• INSTRUCTION
Copy every line that mentions the word "this".

• PROVIDED RECORDS

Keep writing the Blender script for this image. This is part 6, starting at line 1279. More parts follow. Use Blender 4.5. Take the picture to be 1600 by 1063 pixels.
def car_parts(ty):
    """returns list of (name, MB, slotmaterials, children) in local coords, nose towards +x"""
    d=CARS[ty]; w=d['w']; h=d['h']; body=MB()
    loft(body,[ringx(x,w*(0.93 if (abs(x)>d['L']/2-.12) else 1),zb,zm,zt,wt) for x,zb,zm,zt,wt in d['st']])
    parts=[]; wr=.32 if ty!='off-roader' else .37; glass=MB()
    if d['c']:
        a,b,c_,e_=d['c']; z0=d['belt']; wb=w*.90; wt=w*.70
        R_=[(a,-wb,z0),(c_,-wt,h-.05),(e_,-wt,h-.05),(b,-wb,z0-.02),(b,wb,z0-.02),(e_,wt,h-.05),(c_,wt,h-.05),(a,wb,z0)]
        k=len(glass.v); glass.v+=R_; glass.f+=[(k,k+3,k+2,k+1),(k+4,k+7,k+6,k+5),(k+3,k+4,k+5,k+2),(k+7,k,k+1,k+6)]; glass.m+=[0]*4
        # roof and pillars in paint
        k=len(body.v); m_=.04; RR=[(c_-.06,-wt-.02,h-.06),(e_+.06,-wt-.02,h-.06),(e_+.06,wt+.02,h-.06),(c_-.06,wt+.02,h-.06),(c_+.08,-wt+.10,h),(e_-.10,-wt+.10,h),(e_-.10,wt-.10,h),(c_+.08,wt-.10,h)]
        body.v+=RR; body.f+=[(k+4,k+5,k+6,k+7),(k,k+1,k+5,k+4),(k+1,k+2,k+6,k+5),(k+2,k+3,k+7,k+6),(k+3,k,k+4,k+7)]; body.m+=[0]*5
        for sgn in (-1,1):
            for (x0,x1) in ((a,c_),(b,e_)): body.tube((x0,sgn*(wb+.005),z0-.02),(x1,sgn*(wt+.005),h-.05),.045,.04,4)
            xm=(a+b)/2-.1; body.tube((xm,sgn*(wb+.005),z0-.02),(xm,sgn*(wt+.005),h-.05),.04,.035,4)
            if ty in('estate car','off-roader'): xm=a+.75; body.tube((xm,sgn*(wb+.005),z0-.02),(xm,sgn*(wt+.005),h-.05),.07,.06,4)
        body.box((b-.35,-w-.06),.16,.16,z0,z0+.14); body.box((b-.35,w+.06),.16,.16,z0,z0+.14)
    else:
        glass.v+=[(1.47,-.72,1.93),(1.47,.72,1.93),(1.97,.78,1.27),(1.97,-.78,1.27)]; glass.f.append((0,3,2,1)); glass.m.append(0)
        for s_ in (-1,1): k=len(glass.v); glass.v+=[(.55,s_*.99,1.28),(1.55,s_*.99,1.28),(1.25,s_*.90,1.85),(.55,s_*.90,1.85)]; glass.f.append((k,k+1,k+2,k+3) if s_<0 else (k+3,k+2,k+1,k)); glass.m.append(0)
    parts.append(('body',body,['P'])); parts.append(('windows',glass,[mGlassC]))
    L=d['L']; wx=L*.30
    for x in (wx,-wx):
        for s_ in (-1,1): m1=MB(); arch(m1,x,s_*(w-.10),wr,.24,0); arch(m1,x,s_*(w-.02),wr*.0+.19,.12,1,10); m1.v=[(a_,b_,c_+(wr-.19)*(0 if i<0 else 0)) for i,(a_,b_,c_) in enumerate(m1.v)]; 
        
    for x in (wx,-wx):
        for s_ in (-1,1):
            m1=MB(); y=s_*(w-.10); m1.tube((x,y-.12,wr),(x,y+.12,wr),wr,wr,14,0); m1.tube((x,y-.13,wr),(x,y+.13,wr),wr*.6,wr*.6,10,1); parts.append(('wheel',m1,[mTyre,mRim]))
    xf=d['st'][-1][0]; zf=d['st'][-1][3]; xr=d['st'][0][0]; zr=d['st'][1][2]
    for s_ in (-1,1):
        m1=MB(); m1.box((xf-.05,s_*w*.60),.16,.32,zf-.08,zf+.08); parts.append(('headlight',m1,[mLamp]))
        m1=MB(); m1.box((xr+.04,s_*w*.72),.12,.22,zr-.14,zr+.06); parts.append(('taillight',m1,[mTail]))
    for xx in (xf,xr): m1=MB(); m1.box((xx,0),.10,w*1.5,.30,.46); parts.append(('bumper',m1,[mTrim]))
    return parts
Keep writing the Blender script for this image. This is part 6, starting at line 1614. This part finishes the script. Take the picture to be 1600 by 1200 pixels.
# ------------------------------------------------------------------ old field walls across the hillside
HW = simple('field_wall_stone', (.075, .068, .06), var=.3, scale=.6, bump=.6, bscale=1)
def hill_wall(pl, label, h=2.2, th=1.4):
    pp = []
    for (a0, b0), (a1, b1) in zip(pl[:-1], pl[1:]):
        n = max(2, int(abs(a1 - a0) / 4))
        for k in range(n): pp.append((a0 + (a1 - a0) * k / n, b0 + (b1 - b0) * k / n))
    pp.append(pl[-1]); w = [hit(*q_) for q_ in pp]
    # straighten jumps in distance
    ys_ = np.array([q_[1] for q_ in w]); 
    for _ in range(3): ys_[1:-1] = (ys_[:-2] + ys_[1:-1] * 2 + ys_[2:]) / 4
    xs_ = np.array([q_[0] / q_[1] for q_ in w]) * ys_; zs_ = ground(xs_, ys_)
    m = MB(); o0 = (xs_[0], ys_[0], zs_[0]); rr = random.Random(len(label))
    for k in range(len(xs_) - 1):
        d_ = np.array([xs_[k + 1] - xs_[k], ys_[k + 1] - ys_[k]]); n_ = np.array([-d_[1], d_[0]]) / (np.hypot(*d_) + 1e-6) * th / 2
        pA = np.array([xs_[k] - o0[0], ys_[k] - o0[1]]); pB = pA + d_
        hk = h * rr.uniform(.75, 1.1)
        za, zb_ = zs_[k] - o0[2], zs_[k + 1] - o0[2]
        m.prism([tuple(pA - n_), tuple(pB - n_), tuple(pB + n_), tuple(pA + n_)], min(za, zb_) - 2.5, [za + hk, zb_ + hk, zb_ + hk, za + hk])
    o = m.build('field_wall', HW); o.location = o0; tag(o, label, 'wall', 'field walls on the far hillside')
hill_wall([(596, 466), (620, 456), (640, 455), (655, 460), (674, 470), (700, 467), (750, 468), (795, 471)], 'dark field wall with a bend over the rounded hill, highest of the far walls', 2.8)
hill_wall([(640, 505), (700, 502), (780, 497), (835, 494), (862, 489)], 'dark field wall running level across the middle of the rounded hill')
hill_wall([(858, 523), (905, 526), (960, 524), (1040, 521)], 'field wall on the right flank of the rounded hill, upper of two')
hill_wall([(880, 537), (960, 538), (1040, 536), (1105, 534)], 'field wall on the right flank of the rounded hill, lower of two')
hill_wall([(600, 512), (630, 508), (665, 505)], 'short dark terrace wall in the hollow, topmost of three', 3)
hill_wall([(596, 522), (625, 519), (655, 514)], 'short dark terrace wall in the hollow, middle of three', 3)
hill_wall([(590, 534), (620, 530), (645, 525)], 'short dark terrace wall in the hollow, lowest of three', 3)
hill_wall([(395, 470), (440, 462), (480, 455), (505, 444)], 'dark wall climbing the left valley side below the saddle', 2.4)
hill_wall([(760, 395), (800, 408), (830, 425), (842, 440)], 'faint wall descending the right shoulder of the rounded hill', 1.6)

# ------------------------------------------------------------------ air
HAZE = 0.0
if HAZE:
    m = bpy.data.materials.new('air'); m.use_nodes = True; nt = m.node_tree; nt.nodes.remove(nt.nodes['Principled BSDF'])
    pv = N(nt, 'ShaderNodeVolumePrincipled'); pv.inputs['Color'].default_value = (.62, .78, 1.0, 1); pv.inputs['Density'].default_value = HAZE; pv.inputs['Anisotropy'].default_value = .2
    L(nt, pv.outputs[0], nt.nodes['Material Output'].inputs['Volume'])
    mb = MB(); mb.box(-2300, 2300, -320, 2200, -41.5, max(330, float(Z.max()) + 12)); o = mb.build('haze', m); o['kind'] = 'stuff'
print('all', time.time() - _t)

• TASK OUTPUT
Keep writing the Blender script for this image. This is part 6, starting at line 1279. More parts follow. Use Blender 4.5. Take the picture to be 1600 by 1063 pixels.
Keep writing the Blender script for this image. This is part 6, starting at line 1614. This part finishes the script. Take the picture to be 1600 by 1200 pixels.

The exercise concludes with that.